GIVEN INFORMATION:
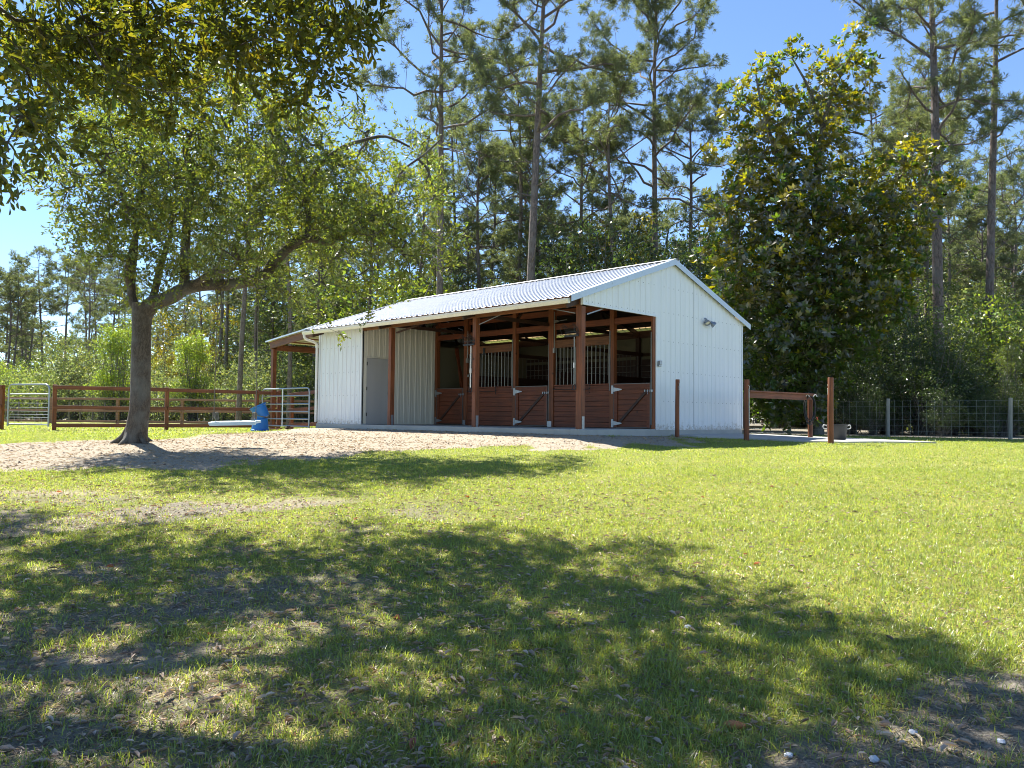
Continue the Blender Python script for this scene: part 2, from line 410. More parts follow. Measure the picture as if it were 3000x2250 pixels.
M_pad_orange = simple('orange_plastic', (0.6, 0.12, 0.05), .5)
m, nt, b = mat('translucent_panel'); b.inputs['Base Color'].default_value = (.5, .44, .32, 1)
tr = nt.nodes.new('ShaderNodeBsdfTranslucent'); tr.inputs[0].default_value = (.50, .34, .18, 1); mxs = nt.nodes.new('ShaderNodeMixShader'); mxs.inputs[0].default_value = .5
nt.links.new(b.outputs[0], mxs.inputs[1]); nt.links.new(tr.outputs[0], mxs.inputs[2]); nt.links.new(mxs.outputs[0], nt.nodes['Material Output'].inputs[0]); M_skyl = m

M_oakbark = bark('oak_bark', (0.135, 0.108, 0.08), (0.27, 0.265, 0.235), 9, .3)
M_pinebark = bark('pine_bark', (0.20, 0.155, 0.135), (0.26, 0.23, 0.21), 5, .3)
M_magbark = bark('magnolia_bark', (0.16, 0.14, 0.12), (0.3, 0.3, 0.27), 5, .6, .3)
M_oakleaf = foliage('oak_leaf', (0.105, 0.138, 0.038), .5, .38, gloss=.35, ttint=(1.35, 1.28, .32))
M_oakleaf2 = foliage('near_oak_leaf', (0.088, 0.110, 0.028), .48, .38, gloss=.25, ttint=(1.45, 1.25, .28))
M_needle = foliage('pine_needle', (0.140, 0.165, 0.080), .36, .45, gloss=.3, ttint=(1.1, 1.1, .6))
M_magleaf = foliage('magnolia_leaf', (0.060, 0.090, 0.022), .48, .34, back=(0.085, 0.070, 0.026), gloss=.5, ttint=(1.6, 1.6, .3))
M_bushleaf = foliage('bush_leaf', (0.095, 0.130, 0.048), .45, .4, gloss=.3)
M_petal = foliage('magnolia_petal', (.8, .78, .7), .3, .5, gloss=.1, ttint=(.8, .8, .7))
M_grass = foliage('grass_blade', (0.215, 0.265, 0.070), .5, .4, gloss=.3, ttint=(1.25, 1.2, .45))
M_litter = foliage('dead_leaf', (0.30, 0.245, 0.19), .15, .5, gloss=.3, ttint=(1, .8, .5))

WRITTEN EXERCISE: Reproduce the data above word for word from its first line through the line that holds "Output'].inputs[0]); M_skyl = m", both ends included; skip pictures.

TASK SOLUTION:
Continue the Blender Python script for this scene: part 2, from line 410. More parts follow. Measure the picture as if it were 3000x2250 pixels.
M_pad_orange = simple('orange_plastic', (0.6, 0.12, 0.05), .5)
m, nt, b = mat('translucent_panel'); b.inputs['Base Color'].default_value = (.5, .44, .32, 1)
tr = nt.nodes.new('ShaderNodeBsdfTranslucent'); tr.inputs[0].default_value = (.50, .34, .18, 1); mxs = nt.nodes.new('ShaderNodeMixShader'); mxs.inputs[0].default_value = .5
nt.links.new(b.outputs[0], mxs.inputs[1]); nt.links.new(tr.outputs[0], mxs.inputs[2]); nt.links.new(mxs.outputs[0], nt.nodes['Material Output'].inputs[0]); M_skyl = m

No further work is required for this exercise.